Silvia de Marchi, Del Nero e Bianco 1
Pell Lucy’s latest online exhibit, Indwellers/Outdwellers, is now live through January 2026 on Artsy. Here’s the link.
From the curatorial statement:
“Artists are both indwellers—immersed in the internal terrains of memory, thought, and form—and outdwellers, operating at the fringes of convention, often estranged from the very systems and narratives they address. To make art is to straddle these positions, navigating a tension between intimacy and distance, between belonging and resistance.”
Here’s a few more works included in the show as well as the full curatorial statement.

Andra Samelson, Linked In

Diane McGregor, Buried Landscape

Elizabeth Mead, SanFranciscoWilliamsburg01

John Richardson, Segment G

Denise Manseau, Unsettled Sails
Indwellers/Outdwellers
Curatorial Statement
The word dwell originates from the Old English dwellan, meaning “to lead astray” or “to go astray,” before evolving into its more familiar sense: “to remain” or “to inhabit.”
This linguistic shift—from wandering to staying—mirrors the paradox at the heart of the creative process.

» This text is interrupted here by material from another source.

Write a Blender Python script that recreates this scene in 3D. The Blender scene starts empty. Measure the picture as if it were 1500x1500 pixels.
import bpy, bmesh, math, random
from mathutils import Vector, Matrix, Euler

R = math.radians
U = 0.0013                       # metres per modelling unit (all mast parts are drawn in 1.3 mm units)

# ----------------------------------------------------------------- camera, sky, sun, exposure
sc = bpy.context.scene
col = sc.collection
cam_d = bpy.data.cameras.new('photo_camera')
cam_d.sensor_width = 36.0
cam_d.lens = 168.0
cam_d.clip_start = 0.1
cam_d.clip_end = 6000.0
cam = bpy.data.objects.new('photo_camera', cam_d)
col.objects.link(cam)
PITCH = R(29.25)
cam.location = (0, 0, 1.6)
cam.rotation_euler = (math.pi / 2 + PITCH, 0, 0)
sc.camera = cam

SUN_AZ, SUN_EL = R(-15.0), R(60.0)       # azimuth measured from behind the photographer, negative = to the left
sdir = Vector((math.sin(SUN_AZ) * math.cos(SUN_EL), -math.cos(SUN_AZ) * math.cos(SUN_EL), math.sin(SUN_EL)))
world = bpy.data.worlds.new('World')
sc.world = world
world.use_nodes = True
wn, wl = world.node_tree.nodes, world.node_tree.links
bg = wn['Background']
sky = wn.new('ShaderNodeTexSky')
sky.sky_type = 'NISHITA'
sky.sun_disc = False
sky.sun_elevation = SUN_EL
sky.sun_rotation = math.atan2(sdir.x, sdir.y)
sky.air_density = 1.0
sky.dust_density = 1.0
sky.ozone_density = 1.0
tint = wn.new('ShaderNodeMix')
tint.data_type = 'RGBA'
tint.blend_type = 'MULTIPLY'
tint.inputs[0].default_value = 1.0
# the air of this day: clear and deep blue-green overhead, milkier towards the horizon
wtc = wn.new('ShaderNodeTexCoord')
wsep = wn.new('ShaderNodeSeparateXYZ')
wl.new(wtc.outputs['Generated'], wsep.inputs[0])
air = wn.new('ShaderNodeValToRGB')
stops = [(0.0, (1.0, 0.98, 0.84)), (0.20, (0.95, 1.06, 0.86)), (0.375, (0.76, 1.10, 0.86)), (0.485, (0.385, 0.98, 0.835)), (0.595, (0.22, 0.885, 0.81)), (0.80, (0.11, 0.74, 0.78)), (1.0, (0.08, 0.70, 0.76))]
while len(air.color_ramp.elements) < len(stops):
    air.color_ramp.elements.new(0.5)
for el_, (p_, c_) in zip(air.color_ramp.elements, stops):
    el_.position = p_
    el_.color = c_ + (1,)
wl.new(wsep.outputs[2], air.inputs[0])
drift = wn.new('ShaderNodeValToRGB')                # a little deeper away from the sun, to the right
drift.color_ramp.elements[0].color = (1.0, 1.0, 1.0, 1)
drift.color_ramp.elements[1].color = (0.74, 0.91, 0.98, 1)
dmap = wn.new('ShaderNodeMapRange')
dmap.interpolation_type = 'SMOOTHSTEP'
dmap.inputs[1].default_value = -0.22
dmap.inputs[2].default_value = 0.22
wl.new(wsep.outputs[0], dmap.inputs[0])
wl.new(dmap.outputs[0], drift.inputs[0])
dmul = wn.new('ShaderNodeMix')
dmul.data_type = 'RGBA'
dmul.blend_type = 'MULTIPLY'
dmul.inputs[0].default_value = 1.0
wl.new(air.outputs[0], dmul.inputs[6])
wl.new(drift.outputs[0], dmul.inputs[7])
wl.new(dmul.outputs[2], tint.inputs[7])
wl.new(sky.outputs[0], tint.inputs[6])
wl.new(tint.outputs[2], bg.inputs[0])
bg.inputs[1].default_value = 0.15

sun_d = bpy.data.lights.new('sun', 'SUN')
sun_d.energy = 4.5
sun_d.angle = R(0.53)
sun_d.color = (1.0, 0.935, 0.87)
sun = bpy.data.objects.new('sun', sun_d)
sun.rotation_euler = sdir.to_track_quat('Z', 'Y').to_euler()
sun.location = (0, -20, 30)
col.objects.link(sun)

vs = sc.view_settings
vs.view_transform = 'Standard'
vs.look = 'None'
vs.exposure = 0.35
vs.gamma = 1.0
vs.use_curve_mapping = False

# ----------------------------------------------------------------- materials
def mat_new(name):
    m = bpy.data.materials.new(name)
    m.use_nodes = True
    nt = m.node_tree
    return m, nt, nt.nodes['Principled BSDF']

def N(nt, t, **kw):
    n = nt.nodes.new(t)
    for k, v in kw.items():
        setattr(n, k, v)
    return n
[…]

Indwellers/Outdwellers explores this in-between space of art-making: at once rooted and askew.
Artists are both indwellers—immersed in the internal terrains of memory, thought, and form—and outdwellers, operating at the fringes of convention, often estranged from the very systems and narratives they address. To make art is to straddle these positions, navigating a tension between intimacy and distance, between belonging and resistance.
This exhibition reflects on what it means to inhabit both roles simultaneously. These works wander across mediums, disciplines, and identities. The Pell Lucy artists are nomadic in spirit, drawn to liminal zones—between self and other, structure and intuition, tradition and disruption. Their practices reveal that to dwell as an artist is not to settle, but to remain within uncertainty long enough to be transformed by it.
By returning to the etymology of dwell, Indwellers/Outdwellers invites a reconsideration of home, process, and the act of making. These works do not trace a straight line; instead, they embrace the circuitous, the unresolved, and the contradictory. Here, being led astray is not a detour—it is the path itself. It is not a loss but a necessary, generative form of arrival.